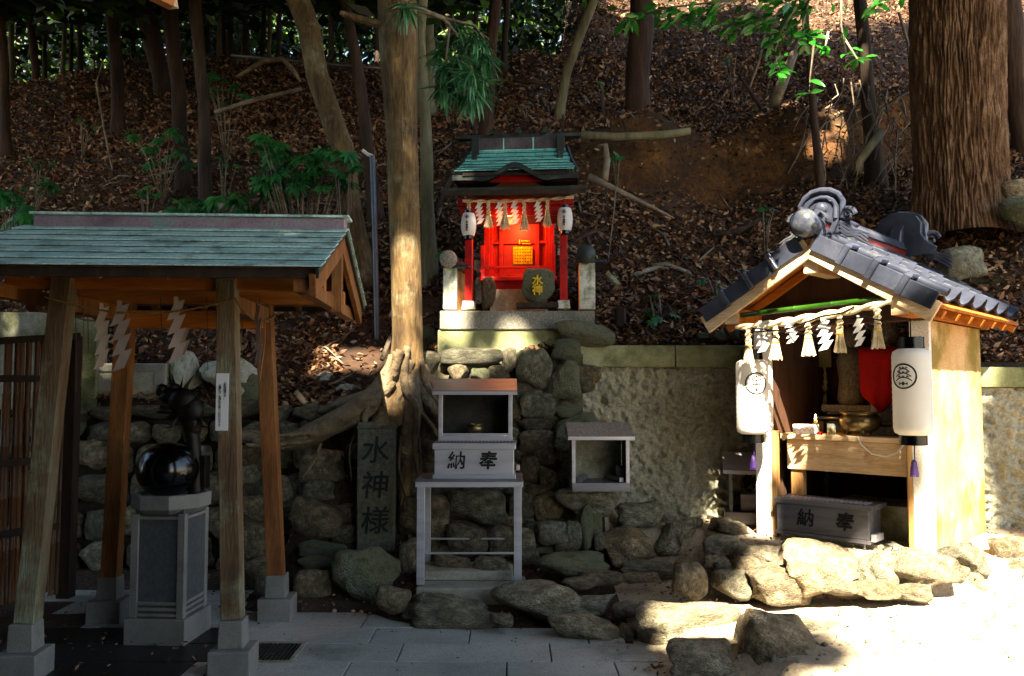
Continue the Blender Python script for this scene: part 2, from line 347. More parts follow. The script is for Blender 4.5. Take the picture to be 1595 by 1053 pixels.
for i in range(26000):
    y = 15+20*rg.rand(); x = rg.uniform(-.3, .72)*y
    pts.append((x, y, T(x, y)+.03))
lb_ = []
for i in range(60000):
    y = 12.5+16*rg.rand()**1.2; x = rg.uniform(-.55, .72)*y; lb_.append((x, y, T(x, y)+.03+.04*rg.rand()))
for i in range(16000):
    y = 7.2+9*rg.rand()**1.3; x = (rg.rand()-.5)*2*(.68*y+.6)
    if y < np.interp(x, FX, FY)+.05 or nz2(x, y, 1.6, 8) < .05: continue
    lb_.append((x, y, T(x, y)+.03+.04*rg.rand()))
tag(scatter_quads('leaf_litter', np.array(lb_), .052, m_leaf, 31, flat=.7, asp=.42), 'heaps of larger curled dead leaves caught in hollows of the slope', 'leaves', kind='stuff')
ll = scatter_quads('leaf_litter', np.array(pts), .035, m_leaf, 3, flat=.45); tag(ll, 'brown fallen leaves covering the wooded slope', 'leaves', kind='stuff')
pts = []
for i in range(2600):
    x = -4+9*rg.rand(); y = 4.5+2.8*rg.rand()
    if x > .9 and y < 5.6 and rg.rand() < .8: continue
    pts.append((x, y, T(x, y)+.03))
l2 = scatter_quads('fallen_leaves', np.array(pts), .016, m_leaf, 5, flat=.3); tag(l2, 'few small fallen leaves lying in front of the rubble walls', 'leaves', kind='stuff')

mb = MB(); rq = random.Random(12)
for i in range(1500):
    x, y = rq.uniform(-1.4, 5), rq.uniform(3.9, 7.0)
    if x < .6 and y < 5.7: continue
    r = rq.uniform(.004, .016)*(1 if rq.random() < .93 else 2); z = T(x, y)+r*.3; a = rq.uniform(0, 3)
    c, s_ = math.cos(a)*r, math.sin(a)*r
    mb.add([(x+c, y+s_, z), (x-s_, y+c*.8, z), (x-c, y-s_, z), (x+s_, y-c, z), (x, y, z+r*.7), (x, y, z-r)], [(0, 1, 4), (1, 2, 4), (2, 3, 4), (3, 0, 4), (1, 0, 5), (2, 1, 5), (3, 2, 5), (0, 3, 5)])
o = mb.build('grit', m_stone, smooth=True, ang=0); tag(o, 'small pebbles and grit strewn over the trodden earth', 'gravel', kind='stuff')
# ---------------------------------------------------------------- rocks
def rock_mesh(seed, sub=3, box=.55, amp=.16, mat=m_stone):
    bm = bmesh.new(); bmesh.ops.create_icosphere(bm, subdivisions=sub, radius=1)
    o = Vector((seed*7.3, seed*3.1, -seed*5.7)); rr = random.Random(seed)
    pl = [(Vector((rr.gauss(0, 1), rr.gauss(0, 1), rr.gauss(0, 1))).normalized(), rr.uniform(.62, .9)) for _ in range(7)]
    for v in bm.verts:
        p = v.co.copy(); e = 2+box*4
        n = (abs(p.x)**e+abs(p.y)**e+abs(p.z)**e)**(1/e); p = p/n
        for q, d in pl:
            t = p.dot(q)-d
            if t > 0: p -= q*t*.85
        p *= 1+amp*noise.noise(p*1.1+o)*1.6+amp*.45*noise.noise(p*3+o)+amp*.2*noise.noise(p*7+o)
        v.co = p
    xs_ = [v.co for v in bm.verts]
    for k in range(3):
        lo = min(p[k] for p in xs_); hi = max(p[k] for p in xs_)
        for p in xs_: p[k] = (p[k]-lo)/(hi-lo)*2-1
    me = bpy.data.meshes.new('stone'); bm.to_mesh(me); bm.free(); me.materials.append(mat)
    me.polygons.foreach_set('use_smooth', [True]*len(me.polygons)); return me
RND = random.Random(11)
V3 = {m.name: [rock_mesh(i+1, 3, mat=m) for i in range(8)] for m in (m_stone, m_stonew, m_mossy, m_pale)}
def rock(box, Y, parent=None, m=m_stone, dep=.8, name='stone', roll=None, big=False, seed=None):
    x0, y0, x1, y1 = box; a = W(x0, y1, Y); b = W(x1, y0, Y)
    sx, sz = (b.x-a.x)/2, (b.z-a.z)/2; c = (a+b)/2; sy = dep*min(sx, sz*1.6)
    s = seed if seed is not None else RND.randrange(8)
    me = rock_mesh(100+s, 4, .45, .2, m) if big else V3[m.name][s % 8]
    inv = Vector((0, 0, 0))
    if parent is not None: inv = parent.location
    o = inst(name, me, parent, c-inv, (0, roll if roll is not None else RND.uniform(-.08, .08), 0), (sx*1.06, sy, sz*1.06))
    return o
def wm(l, ox, oy, k): return [tuple([ox+b[0]*k, oy+b[1]*k, ox+b[2]*k, oy+b[3]*k]) for b in l]
def Ym(py): return float(np.interp(py, [540, 600, 700, 800, 860, 900, 950, 985, 1015, 1050, 1080], [7.12, 7.08, 7.0, 6.78, 6.5, 6.2, 5.85, 5.6, 5.25, 4.95, 4.7]))
# centre rubble masonry under the red shrine
cw = thing('rubble_wall', 'mossy rubble stone wall below the concrete platform of the small red shrine', 'stone wall', (0, 7.1, 0))
mas = [(320,135,530,195),(345,190,415,245),(425,205,485,248),(485,195,555,250),(530,135,590,220),(580,140,700,275),(700,105,800,180),(675,180,800,315),(595,285,710,380),(705,330,805,375),(710,360,900,490),(590,415,710,500),(640,470,715,545),(715,485,770,530),(590,505,660,590),(660,540,720,630),(735,510,775,570),(585,375,700,420),(340,620,540,735),(555,630,640,730),(640,630,740,730),(230,640,345,740),(540,590,600,640),(345,735,480,850),(480,740,640,850),(660,730,760,810),(740,725,815,830),(590,830,660,880),(715,560,790,610),(780,500,900,560),(420,850,560,930),(300,840,420,900)]
for i, b in enumerate(wm(mas, 540, 480, .456)):
    py = (b[1]+b[3])/2; m = m_mossy if i in (6, 7, 9, 10, 2) else m_stonew
    rock(b, Ym(py)-.02, cw, m, dep=.7, big=i in (7, 10), seed=i)
vs, fs, nx_ = [], [], 70
for j in range(75):
    for i in range(nx_):
        px, py = 636+272*i/(nx_-1), 552+310*j/74; p = W(px, py, Ym(py)+.05); p.y += .05*noise.noise(p*5)+.015*noise.noise(p*20); vs.append(p)
for j in range(74):
    for i in range(nx_-1): q = j*nx_+i; fs.append((q, q+nx_, q+nx_+1, q+1))
mb = MB(); mb.add(vs, fs); mb.build('mortar', M('grey mortar', ['352f25', '574f40', '6c6452'], 5, rough=1, bump=.9, bs=25, moss=('42442a', .4, 2)), cw, world=True, smooth=True, ang=0)
rock(wm([(715,605,960,705)], 540, 480, .456)[0], 6.72, cw, m_stone, dep=1.0, big=True, seed=3)
for i in range(70):   # filler stones between the large ones
    px = RND.uniform(640, 915); py = RND.uniform(560, 860); s = RND.uniform(9, 20)
    rock((px-s*1.3, py-s, px+s*1.3, py+s), Ym(py)+.1, cw, m_stonew, dep=1)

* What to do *
Leave out the pictures and transcribe everything else exactly.

* The output *
Continue the Blender Python script for this scene: part 2, from line 347. More parts follow. The script is for Blender 4.5. Take the picture to be 1595 by 1053 pixels.
for i in range(26000):
    y = 15+20*rg.rand(); x = rg.uniform(-.3, .72)*y
    pts.append((x, y, T(x, y)+.03))
lb_ = []
for i in range(60000):
    y = 12.5+16*rg.rand()**1.2; x = rg.uniform(-.55, .72)*y; lb_.append((x, y, T(x, y)+.03+.04*rg.rand()))
for i in range(16000):
    y = 7.2+9*rg.rand()**1.3; x = (rg.rand()-.5)*2*(.68*y+.6)
    if y < np.interp(x, FX, FY)+.05 or nz2(x, y, 1.6, 8) < .05: continue
    lb_.append((x, y, T(x, y)+.03+.04*rg.rand()))
tag(scatter_quads('leaf_litter', np.array(lb_), .052, m_leaf, 31, flat=.7, asp=.42), 'heaps of larger curled dead leaves caught in hollows of the slope', 'leaves', kind='stuff')
ll = scatter_quads('leaf_litter', np.array(pts), .035, m_leaf, 3, flat=.45); tag(ll, 'brown fallen leaves covering the wooded slope', 'leaves', kind='stuff')
pts = []
for i in range(2600):
    x = -4+9*rg.rand(); y = 4.5+2.8*rg.rand()
    if x > .9 and y < 5.6 and rg.rand() < .8: continue
    pts.append((x, y, T(x, y)+.03))
l2 = scatter_quads('fallen_leaves', np.array(pts), .016, m_leaf, 5, flat=.3); tag(l2, 'few small fallen leaves lying in front of the rubble walls', 'leaves', kind='stuff')

mb = MB(); rq = random.Random(12)
for i in range(1500):
    x, y = rq.uniform(-1.4, 5), rq.uniform(3.9, 7.0)
    if x < .6 and y < 5.7: continue
    r = rq.uniform(.004, .016)*(1 if rq.random() < .93 else 2); z = T(x, y)+r*.3; a = rq.uniform(0, 3)
    c, s_ = math.cos(a)*r, math.sin(a)*r
    mb.add([(x+c, y+s_, z), (x-s_, y+c*.8, z), (x-c, y-s_, z), (x+s_, y-c, z), (x, y, z+r*.7), (x, y, z-r)], [(0, 1, 4), (1, 2, 4), (2, 3, 4), (3, 0, 4), (1, 0, 5), (2, 1, 5), (3, 2, 5), (0, 3, 5)])
o = mb.build('grit', m_stone, smooth=True, ang=0); tag(o, 'small pebbles and grit strewn over the trodden earth', 'gravel', kind='stuff')
# ---------------------------------------------------------------- rocks
def rock_mesh(seed, sub=3, box=.55, amp=.16, mat=m_stone):
    bm = bmesh.new(); bmesh.ops.create_icosphere(bm, subdivisions=sub, radius=1)
    o = Vector((seed*7.3, seed*3.1, -seed*5.7)); rr = random.Random(seed)
    pl = [(Vector((rr.gauss(0, 1), rr.gauss(0, 1), rr.gauss(0, 1))).normalized(), rr.uniform(.62, .9)) for _ in range(7)]
    for v in bm.verts:
        p = v.co.copy(); e = 2+box*4
        n = (abs(p.x)**e+abs(p.y)**e+abs(p.z)**e)**(1/e); p = p/n
        for q, d in pl:
            t = p.dot(q)-d
            if t > 0: p -= q*t*.85
        p *= 1+amp*noise.noise(p*1.1+o)*1.6+amp*.45*noise.noise(p*3+o)+amp*.2*noise.noise(p*7+o)
        v.co = p
    xs_ = [v.co for v in bm.verts]
    for k in range(3):
        lo = min(p[k] for p in xs_); hi = max(p[k] for p in xs_)
        for p in xs_: p[k] = (p[k]-lo)/(hi-lo)*2-1
    me = bpy.data.meshes.new('stone'); bm.to_mesh(me); bm.free(); me.materials.append(mat)
    me.polygons.foreach_set('use_smooth', [True]*len(me.polygons)); return me
RND = random.Random(11)
V3 = {m.name: [rock_mesh(i+1, 3, mat=m) for i in range(8)] for m in (m_stone, m_stonew, m_mossy, m_pale)}
def rock(box, Y, parent=None, m=m_stone, dep=.8, name='stone', roll=None, big=False, seed=None):
    x0, y0, x1, y1 = box; a = W(x0, y1, Y); b = W(x1, y0, Y)
    sx, sz = (b.x-a.x)/2, (b.z-a.z)/2; c = (a+b)/2; sy = dep*min(sx, sz*1.6)
    s = seed if seed is not None else RND.randrange(8)
    me = rock_mesh(100+s, 4, .45, .2, m) if big else V3[m.name][s % 8]
    inv = Vector((0, 0, 0))
    if parent is not None: inv = parent.location
    o = inst(name, me, parent, c-inv, (0, roll if roll is not None else RND.uniform(-.08, .08), 0), (sx*1.06, sy, sz*1.06))
    return o
def wm(l, ox, oy, k): return [tuple([ox+b[0]*k, oy+b[1]*k, ox+b[2]*k, oy+b[3]*k]) for b in l]
def Ym(py): return float(np.interp(py, [540, 600, 700, 800, 860, 900, 950, 985, 1015, 1050, 1080], [7.12, 7.08, 7.0, 6.78, 6.5, 6.2, 5.85, 5.6, 5.25, 4.95, 4.7]))
# centre rubble masonry under the red shrine
cw = thing('rubble_wall', 'mossy rubble stone wall below the concrete platform of the small red shrine', 'stone wall', (0, 7.1, 0))
mas = [(320,135,530,195),(345,190,415,245),(425,205,485,248),(485,195,555,250),(530,135,590,220),(580,140,700,275),(700,105,800,180),(675,180,800,315),(595,285,710,380),(705,330,805,375),(710,360,900,490),(590,415,710,500),(640,470,715,545),(715,485,770,530),(590,505,660,590),(660,540,720,630),(735,510,775,570),(585,375,700,420),(340,620,540,735),(555,630,640,730),(640,630,740,730),(230,640,345,740),(540,590,600,640),(345,735,480,850),(480,740,640,850),(660,730,760,810),(740,725,815,830),(590,830,660,880),(715,560,790,610),(780,500,900,560),(420,850,560,930),(300,840,420,900)]
for i, b in enumerate(wm(mas, 540, 480, .456)):
    py = (b[1]+b[3])/2; m = m_mossy if i in (6, 7, 9, 10, 2) else m_stonew
    rock(b, Ym(py)-.02, cw, m, dep=.7, big=i in (7, 10), seed=i)
vs, fs, nx_ = [], [], 70
for j in range(75):
    for i in range(nx_):
        px, py = 636+272*i/(nx_-1), 552+310*j/74; p = W(px, py, Ym(py)+.05); p.y += .05*noise.noise(p*5)+.015*noise.noise(p*20); vs.append(p)
for j in range(74):
    for i in range(nx_-1): q = j*nx_+i; fs.append((q, q+nx_, q+nx_+1, q+1))
mb = MB(); mb.add(vs, fs); mb.build('mortar', M('grey mortar', ['352f25', '574f40', '6c6452'], 5, rough=1, bump=.9, bs=25, moss=('42442a', .4, 2)), cw, world=True, smooth=True, ang=0)
rock(wm([(715,605,960,705)], 540, 480, .456)[0], 6.72, cw, m_stone, dep=1.0, big=True, seed=3)
for i in range(70):   # filler stones between the large ones
    px = RND.uniform(640, 915); py = RND.uniform(560, 860); s = RND.uniform(9, 20)
    rock((px-s*1.3, py-s, px+s*1.3, py+s), Ym(py)+.1, cw, m_stonew, dep=1)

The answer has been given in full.